The company sought to convince its senior lenders the deal was the best strategy for the company, but those lenders, whose approval was needed to cement the sale, said no.
"We will therefore continue to operate the global pet supply business and work to capture the strong market potential we see there," Kent Hussey, Spectrum Brands' chief executive, said in a statement. "Our board and management team remain committed to finding and executing appropriate alternatives for reducing the indebtedness of the company."
It's unclear what alternatives the company is pursuing or what options it has left. A Spectrum Brands spokeswoman said Hussey would not comment beyond the official statement.
But it's evident that investors — who sent shares down to a 52-week low of $1.87 Monday before they rebounded to close at $2.10 — want something done. Shares have already fallen more than 63 percent in the last 12 months.
Had the deal gone through, Salton Inc. and its subsidiary, Applica Pet Products LLC, would have acquired Spectrum Brands' pets supply business for $692.5 million in cash.
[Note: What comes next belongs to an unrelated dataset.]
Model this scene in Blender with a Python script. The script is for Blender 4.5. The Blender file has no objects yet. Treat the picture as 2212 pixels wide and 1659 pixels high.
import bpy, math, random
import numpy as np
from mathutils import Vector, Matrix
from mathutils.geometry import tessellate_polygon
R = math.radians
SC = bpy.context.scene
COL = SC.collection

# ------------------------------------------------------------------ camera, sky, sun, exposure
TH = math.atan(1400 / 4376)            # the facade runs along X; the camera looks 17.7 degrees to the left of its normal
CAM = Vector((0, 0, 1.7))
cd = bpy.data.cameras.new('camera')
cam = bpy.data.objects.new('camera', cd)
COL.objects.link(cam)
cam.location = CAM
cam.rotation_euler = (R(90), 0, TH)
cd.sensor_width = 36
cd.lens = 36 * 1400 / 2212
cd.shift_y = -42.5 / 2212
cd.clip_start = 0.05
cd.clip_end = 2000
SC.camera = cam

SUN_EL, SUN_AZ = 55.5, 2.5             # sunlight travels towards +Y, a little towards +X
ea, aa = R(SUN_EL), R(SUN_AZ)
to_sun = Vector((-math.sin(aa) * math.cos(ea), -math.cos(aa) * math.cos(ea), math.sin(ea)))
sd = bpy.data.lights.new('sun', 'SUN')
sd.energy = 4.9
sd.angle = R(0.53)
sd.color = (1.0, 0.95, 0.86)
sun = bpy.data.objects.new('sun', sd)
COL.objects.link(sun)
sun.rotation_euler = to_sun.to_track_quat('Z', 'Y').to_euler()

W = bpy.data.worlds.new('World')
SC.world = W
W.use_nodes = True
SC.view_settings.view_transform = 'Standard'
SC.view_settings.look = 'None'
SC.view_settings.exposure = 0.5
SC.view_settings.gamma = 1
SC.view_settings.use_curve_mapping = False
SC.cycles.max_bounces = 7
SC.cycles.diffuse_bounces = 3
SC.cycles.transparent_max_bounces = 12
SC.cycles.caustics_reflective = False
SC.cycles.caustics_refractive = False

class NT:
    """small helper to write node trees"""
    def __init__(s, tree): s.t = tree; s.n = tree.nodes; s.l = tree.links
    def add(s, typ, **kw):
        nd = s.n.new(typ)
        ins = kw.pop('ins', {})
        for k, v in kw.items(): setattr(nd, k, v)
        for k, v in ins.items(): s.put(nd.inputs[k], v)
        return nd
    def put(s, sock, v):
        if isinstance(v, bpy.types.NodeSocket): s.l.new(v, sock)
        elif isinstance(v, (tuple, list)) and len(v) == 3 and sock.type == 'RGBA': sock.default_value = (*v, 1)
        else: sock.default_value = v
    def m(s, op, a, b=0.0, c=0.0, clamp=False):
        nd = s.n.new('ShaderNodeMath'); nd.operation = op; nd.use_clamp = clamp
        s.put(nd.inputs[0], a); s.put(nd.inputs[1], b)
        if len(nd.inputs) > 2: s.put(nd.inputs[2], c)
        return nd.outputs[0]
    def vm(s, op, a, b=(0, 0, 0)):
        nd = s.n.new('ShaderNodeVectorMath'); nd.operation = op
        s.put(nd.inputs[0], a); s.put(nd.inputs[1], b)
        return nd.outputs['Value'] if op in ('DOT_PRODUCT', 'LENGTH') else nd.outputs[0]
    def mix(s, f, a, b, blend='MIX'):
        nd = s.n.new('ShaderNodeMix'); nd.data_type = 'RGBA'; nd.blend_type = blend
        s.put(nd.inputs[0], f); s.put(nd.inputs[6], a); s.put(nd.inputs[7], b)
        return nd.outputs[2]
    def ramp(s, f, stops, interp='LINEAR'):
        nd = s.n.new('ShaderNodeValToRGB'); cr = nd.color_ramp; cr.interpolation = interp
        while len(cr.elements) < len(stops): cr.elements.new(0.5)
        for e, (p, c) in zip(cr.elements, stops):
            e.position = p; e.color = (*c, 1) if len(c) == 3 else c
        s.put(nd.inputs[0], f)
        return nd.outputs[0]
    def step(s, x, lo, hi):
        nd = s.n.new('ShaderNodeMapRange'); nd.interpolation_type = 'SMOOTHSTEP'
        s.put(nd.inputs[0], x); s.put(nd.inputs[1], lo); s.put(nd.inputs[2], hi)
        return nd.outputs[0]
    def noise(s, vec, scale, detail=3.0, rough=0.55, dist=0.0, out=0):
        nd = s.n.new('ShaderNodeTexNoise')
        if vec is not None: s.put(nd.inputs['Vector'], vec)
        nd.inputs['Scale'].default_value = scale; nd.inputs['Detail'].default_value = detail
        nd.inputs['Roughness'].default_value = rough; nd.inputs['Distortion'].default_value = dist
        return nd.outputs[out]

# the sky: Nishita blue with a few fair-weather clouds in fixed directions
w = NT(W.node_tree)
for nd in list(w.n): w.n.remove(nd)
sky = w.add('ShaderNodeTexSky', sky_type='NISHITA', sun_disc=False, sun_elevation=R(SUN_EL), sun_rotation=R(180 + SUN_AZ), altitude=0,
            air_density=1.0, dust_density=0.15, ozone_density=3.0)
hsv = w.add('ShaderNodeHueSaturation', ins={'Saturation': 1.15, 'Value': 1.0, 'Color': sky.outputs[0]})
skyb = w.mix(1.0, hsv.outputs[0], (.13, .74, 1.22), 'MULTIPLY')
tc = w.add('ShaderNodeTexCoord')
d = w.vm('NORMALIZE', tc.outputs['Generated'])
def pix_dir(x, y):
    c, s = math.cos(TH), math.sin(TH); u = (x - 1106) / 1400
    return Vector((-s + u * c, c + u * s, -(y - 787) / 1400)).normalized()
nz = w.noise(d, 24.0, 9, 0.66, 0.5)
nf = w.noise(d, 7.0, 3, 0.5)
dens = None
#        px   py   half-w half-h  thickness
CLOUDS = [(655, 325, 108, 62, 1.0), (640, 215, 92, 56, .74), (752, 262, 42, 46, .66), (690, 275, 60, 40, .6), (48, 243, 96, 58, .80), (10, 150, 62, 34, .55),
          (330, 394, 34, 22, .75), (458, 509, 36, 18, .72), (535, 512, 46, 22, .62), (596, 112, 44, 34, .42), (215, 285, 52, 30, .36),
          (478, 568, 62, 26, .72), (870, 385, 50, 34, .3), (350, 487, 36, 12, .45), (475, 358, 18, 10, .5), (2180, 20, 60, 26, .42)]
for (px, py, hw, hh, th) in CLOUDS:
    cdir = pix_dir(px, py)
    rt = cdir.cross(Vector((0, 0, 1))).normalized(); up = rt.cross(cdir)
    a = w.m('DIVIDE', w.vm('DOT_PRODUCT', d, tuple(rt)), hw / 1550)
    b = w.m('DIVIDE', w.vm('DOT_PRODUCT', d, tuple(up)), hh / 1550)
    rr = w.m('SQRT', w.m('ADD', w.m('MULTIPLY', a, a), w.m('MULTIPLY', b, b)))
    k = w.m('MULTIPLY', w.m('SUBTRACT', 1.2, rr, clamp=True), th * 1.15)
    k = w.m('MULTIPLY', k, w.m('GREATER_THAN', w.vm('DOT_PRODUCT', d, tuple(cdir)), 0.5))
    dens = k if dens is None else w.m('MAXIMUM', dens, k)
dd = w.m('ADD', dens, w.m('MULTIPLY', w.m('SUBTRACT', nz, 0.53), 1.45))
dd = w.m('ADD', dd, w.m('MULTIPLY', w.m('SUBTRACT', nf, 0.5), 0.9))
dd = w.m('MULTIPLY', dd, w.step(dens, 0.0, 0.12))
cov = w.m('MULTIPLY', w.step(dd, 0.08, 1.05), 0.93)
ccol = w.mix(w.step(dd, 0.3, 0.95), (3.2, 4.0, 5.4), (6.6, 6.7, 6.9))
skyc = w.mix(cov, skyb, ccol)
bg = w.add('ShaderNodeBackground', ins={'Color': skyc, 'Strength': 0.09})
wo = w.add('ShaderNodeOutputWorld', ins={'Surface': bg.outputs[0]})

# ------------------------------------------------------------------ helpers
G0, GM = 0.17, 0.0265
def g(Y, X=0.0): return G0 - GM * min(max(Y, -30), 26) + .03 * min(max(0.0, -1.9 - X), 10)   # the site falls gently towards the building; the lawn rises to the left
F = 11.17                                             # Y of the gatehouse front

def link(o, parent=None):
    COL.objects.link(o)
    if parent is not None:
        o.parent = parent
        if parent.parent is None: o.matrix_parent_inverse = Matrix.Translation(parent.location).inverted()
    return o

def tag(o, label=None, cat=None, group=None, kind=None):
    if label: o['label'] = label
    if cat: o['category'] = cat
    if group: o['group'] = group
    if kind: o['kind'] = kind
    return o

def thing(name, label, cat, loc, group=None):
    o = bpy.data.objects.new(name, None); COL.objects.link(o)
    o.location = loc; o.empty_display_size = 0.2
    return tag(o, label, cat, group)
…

Salton also would have assumed $222.5 million in debt.
Proceeds from the sale would have been put toward paying debt, Spectrum Brands said.
The bulk of that debt came through two major acquisitions — United Industrial Corp. for $1.49 billion in mostly cash and stock in 2005 and the $550 million Tetra purchase that same year.
Only three years ago, Spectrum Brands had a market value of $1.19 billion. But that has since plunged more than 90 percent to its current $103.4 million.
Still, one Wall Street analyst says the company has some time to recover.
"It sounds like they have a lot of liquidity to operate even though they have a lot of debt," said Joseph Altobello, who follows Spectrum Brands for Oppenheimer & Co.
"Kent and his team recognize the situation that they're in and if they continue with the status quo, it will take a great deal of time to right the ship. They need to look to jettison assets that are not core to the long-term business."
Spectrum Brands signaled the deal was in danger last month when senior lenders refused to give their OK. Still, the company said it would press its case to lenders because officials believed the sale was in the best interests of the company and its shareholders.
There are arguments for both sides, Altobello said. On the one hand, the pets business is the most attractive of Spectrum Brands' units and arguably would fetch the highest price.
"But the retort to that would be 'you're selling your best business and you're only delivering half a ton,'" he said. "What have you gained?"
Management recognizes the urgency of doing something to get Spectrum Brands back on track, he said, but "for now there's no deadline here that these guys have to sell something by," Altobello said.
In the most recent quarter, the company posted a loss of $111.7 million, or $2.19 per share. That's an improvement over the year-earlier quarter, where it lost $237.5 million, or $4.77 per share.
As part of the termination, Spectrum Brands must pay Salton $3 million within two business days to reimburse its expenses.